1. Compile the framework sources alongside the application. Add test/wh_test.c, test/wh_test_common.c, and the per-module test/wh_test_*.c files for the components you wish to validate. Each module is independent, so an embedded port can pick a subset (e.g. crypto, keystore, certificates) and omit modules whose features the build does not enable. Leave WOLFHSM_CFG_TEST_POSIX undefined so the POSIX-only paths (sockets, pthreads, file-backed flash) are excluded.

2. Define the required configuration macros. Define WOLFHSM_CFG_TEST_UNIT_NO_MAIN to suppress the default main() so the application can call the test entry points itself.

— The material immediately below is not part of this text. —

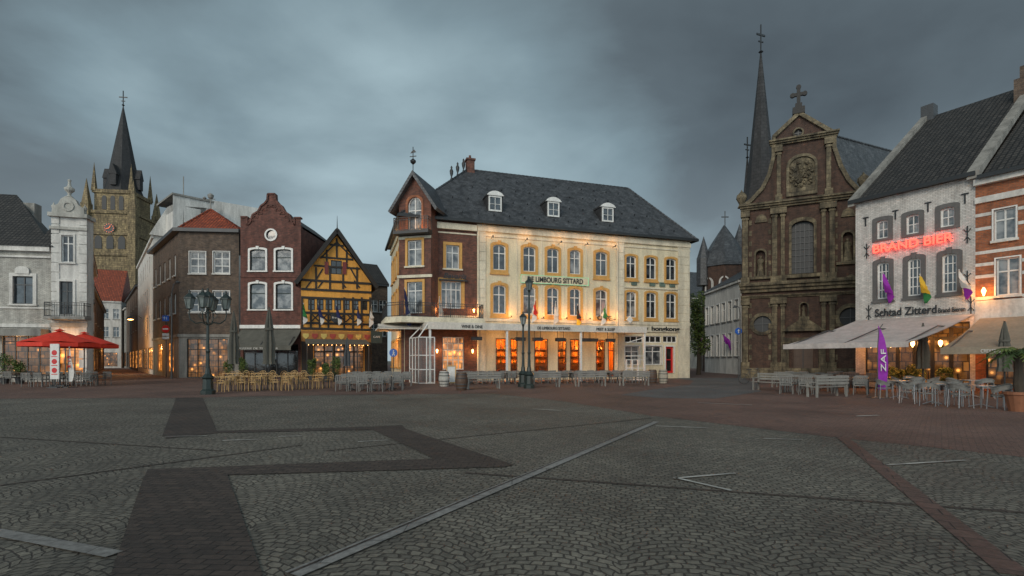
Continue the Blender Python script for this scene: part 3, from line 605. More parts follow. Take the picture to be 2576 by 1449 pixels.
for u in (1.5,4.2): light(tuple(f.W@Vector((u,-1.2,2.5))),9)
house('row_house','dark brick house seen down the narrow alley',XY(905,62),XY(975,64),11,8,BR_BROWN,[(7.5,9),(4.5,6)],3,'side',3,TILE)
# ================= LEFT ROW
b=Bld('pale_brick_house','pale glazed brick town house with dark tiled roof','house',XY(-260,35.8),XY(131,37.4)); f=Fac(b); L=b.L; h=9.75
for x0_,x1_ in ((-150,-100),(33,84)): winp(f,x0_,x1_,695,765,mats=[DGREY,GL],sur=.22,surm=WHITEW,sill=WHITEW,mun=(1,(.7,)))
winp(f,5,126,838,945,mats=[DGREY,GLO],mun=(3,(.8,)),name='shop_window'); winp(f,-240,-20,838,945,mats=[DGREY,GLD],mun=(4,(.8,)),name='shop_window')
m=f.mb(); m.wall([(0,0),(L,0),(L,h),(0,h)],f.holes); shell(f,h,3.2,LBRICK,m); mk('wall',m,LBRICK,b.root)
m=f.mb(); m.box(-.1,L,-.3,-.001,h-.3,h+.05); m.box(0,L,-.14,-.002,h-.75,h-.62); m.box(0,L,-.12,-.001,3.95,4.2); m.box(0,L,-.08,-.003,5.3,5.42)
c=f.P(58,682); m.prism(arch(c[0]-.45,c[0]+.45,c[1]-.2,c[1]+.35,.3),-.13,-.071); mk('cornice',m,WHITEW,b.root)
m=f.mb(); m.box(f.U(-20),f.U(128),-1.0,-.1,3.3,3.8); mk('canopy_box',m,GREYST,b.root)
m=f.mb(); r1=f.P(42,490,5.5); hh=r1[1]
P_=[(-.3,-.4,h+.05),(L+.3,-.4,h+.05),(L-4.2,11,h+.05),(-.3,11,h+.05),(0,5.5,hh),(r1[0],5.5,hh)]
for q in ((0,1,5,4),(1,2,5),(2,3,4,5),(3,0,4)): m.face([P_[i] for i in q],0,(0,0,1))
rf=mk('roof',m,TILE,b.root)
m=f.mb(); a=f.P(60,545,2.5); m.prismx([(-.2,h+.06),(3.4,h+.06),(3.4,a[1]),(2.2,a[1])],f.U(95,0),L-.05); mk('lower_roof',m,TILE,rf)
m=f.mb(); a=f.P(78,520,5); m.box(a[0]-.7,a[0]+.5,4.6,5.4,h,a[1]+.2); mk('chimney',m,GREYST,rf)
light(tuple(f.W@Vector((f.U(60),-.5,3.0))),24,(1,.6,.3))
b=Bld('white_bay_house','white rendered house bay with scrolled pediment and stone urn','house',XY(131,37.2),XY(218,37.8)); f=Fac(b); L=b.L; h=f.V(175,548)
winp(f,155,185,592,660,mats=[WHITE,GL],mun=(1,(.7,)),sur=.12,surm=WHITEW,sill=WHITEW); winp(f,150,184,708,790,mats=[DGREY,GLD],mun=(1,(.7,)),sur=.15,surm=WHITEW,name='balcony_door')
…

If the platform lacks a working stdlib assert(), define WOLFHSM_CFG_TEST_ASSERT_FUNC to a port-supplied assertion routine; output is already routed through WOLFHSM_CFG_PRINTF (see 9-Configuration.md). Enable individual test categories by defining the same feature macros that gate them in the library (e.g. WOLFHSM_CFG_DMA, WOLFHSM_CFG_SHE_EXTENSION, WOLFHSM_CFG_TEST_WOLFCRYPTTEST).

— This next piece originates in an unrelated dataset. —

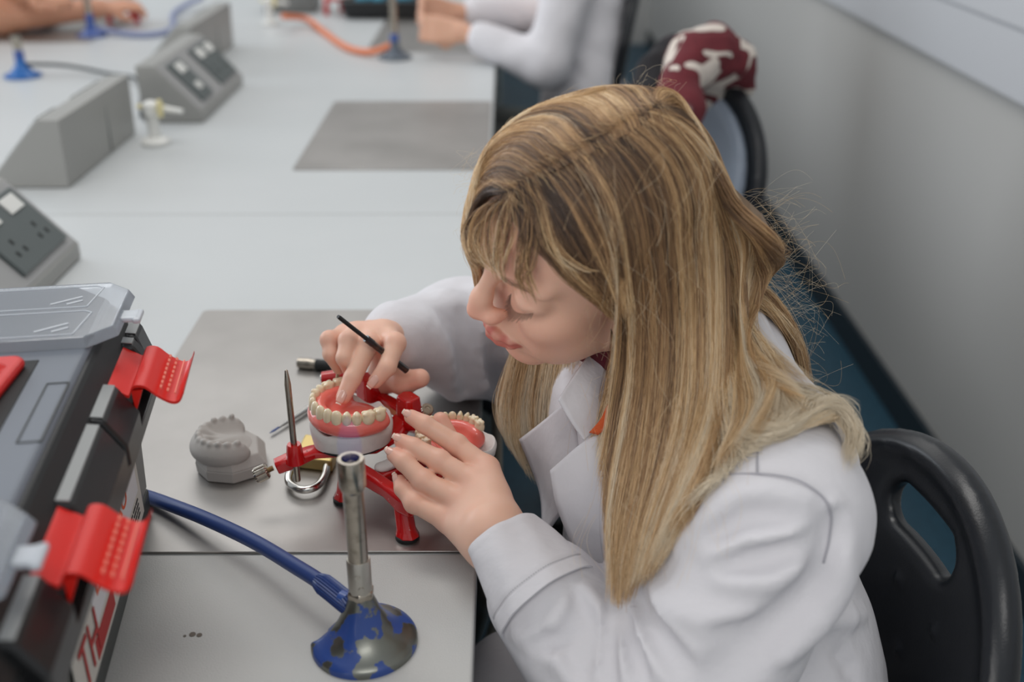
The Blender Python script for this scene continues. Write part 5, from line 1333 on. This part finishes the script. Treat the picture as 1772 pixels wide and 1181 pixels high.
# ================================================================== chairs
m_ch = mat('black_moulded_plastic', rgb(26, 29, 34), .30, bump=(500, .25, .0004))
m_cf = mat('chair_frame_black', rgb(22, 23, 25), .4, .5)
def chair(c, rz, label, cat='chair', m_=None, hgt=.935, hwid=.19, hole_=True):
    """moulded task chair: origin on the floor under the seat; local +x is where the sitter faces"""
    m_ = m_ or m_ch; cz, sz = math.cos(rz), math.sin(rz); R_ = np.array([[cz, -sz, 0], [sz, cz, 0], [0, 0, 1]]); xf = (R_, np.array([c[0], c[1], 0.0]))
    t = thing('task_chair', (c[0], c[1], 0), label, cat, rz=rz)
    B = lambda: MB(xf)
    # back shell: rounded arch outline with a hand hole
    ny, nzv = 44, 48; z0, z1 = .53, hgt
    s = SDF()
    def bsdf_(P):
        P = np.asarray(P, np.float32); y, z, x = P[:, 1], P[:, 2], P[:, 0]
        zc = z1 - hwid * 1.02
        w_ = np.where(z > zc, np.sqrt(np.maximum(y * y + ((z - zc) * .98) ** 2, 1e-9)) - hwid, np.abs(y) - hwid + (zc - z) * .10)
        w_ = np.maximum(w_, z0 - z)
        xs = -.20 - (z - z0) * .16 + .55 * y * y - .02
        d = np.abs(x - xs) - .011 - .006 * np.exp(-((w_ + .012) / .012) ** 2)
        d = smax(d.astype(np.float32), w_.astype(np.float32), .020)
        hy = np.clip(y, -.036, .036); hz = z1 - .072 - 1.1 * (y * y)
        hole = np.sqrt((y - hy) ** 2 + (z - hz) ** 2) - .020
        if not hole_: return d * .8
        d = smax(d, -hole.astype(np.float32), .012)
        for bz in (z1 - .13, z1 - .18, z1 - .23, z1 - .28):
            for by in ((-.07, 0, .07) if int(round((z1 - bz) * 20)) % 2 else (-.105, -.035, .035, .105)):
                hx = -.20 - (bz - z0) * .16 + .55 * by * by - .02 + .0095; d = smin(d, (np.sqrt((x - hx) ** 2 + (y - by) ** 2 + (z - bz) ** 2) - .0062).astype(np.float32), .003)
        return d * .8
    bm_ = relax(snet(bsdf_, (-.34, -.23, z0 - .03), (-.08, .23, z1 + .03), .0042), 1); v = bm_.V @ R_.T + xf[1]; bm_.V = v
    build('backrest', bm_, m_, t, smooth=180)
    ss = SDF()
    sm_ = relax(snet(lambda P: smax(ell_d(P, (-.02, 0, .455), (.25, .235, .05)), (np.asarray(P)[:, 2] - .478 - .9 * np.asarray(P)[:, 1] ** 2).astype(np.float32), .02), (-.3, -.27, .38), (.27, .27, .56), .008), 1); sm_.V = sm_.V @ R_.T + xf[1]
    build('seat', sm_, m_, t, smooth=180)
    build('back_stem', B().tube([(-.05, 0, .42), (-.20, 0, .415), (-.245, 0, .47), (-.25, 0, .60)], .018, 12, flat=.6), m_cf, t)
    build('column', B().lathe([(.032, .09), (.032, .22), (.02, .22), (.02, .43)], (0, 0, 0)), m_cf, t)
    for k in range(5):
        a = 2 * math.pi * k / 5 + .3; d = np.array([math.cos(a), math.sin(a), 0])
        lg = build('leg', B().tube([d * .02 + (0, 0, .10), d * .15 + (0, 0, .085), d * .27 + (0, 0, .07)], [.024, .019, .014], 10), m_cf, t)
        build('castor', B().lathe([(.025, -.012), (.028, -.008), (.028, .008), (.025, .012)], d * .27 + (0, 0, .0285), np.cross(d, (0, 0, 1)), 20), M['black'], lg)
    return t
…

3. Drive the test entry points from the application. Like the benchmark suite, the tests are purely client-side: they issue requests to a wolfHSM server and validate the responses. The server can be any wolfHSM server listening on the same transport — typically the application's own production server. To run the full client-side test set against a client the application has already configured, call whTest_ClientConfig(whClientConfig*); individual modules expose their own client entry points (whTest_CryptoClientConfig, whTest_SheClientConfig, whTest_TimeoutClientConfig, etc.) when only a subset is desired. The suite also exposes whTest_ServerCfgLoop(whServerConfig*), a minimal server processing loop suitable for in-process or co-resident-core test runs when no production server is available. How the client and server are scheduled relative to each other — separate cores, separate tasks, or cooperatively from a main loop — is determined by the port.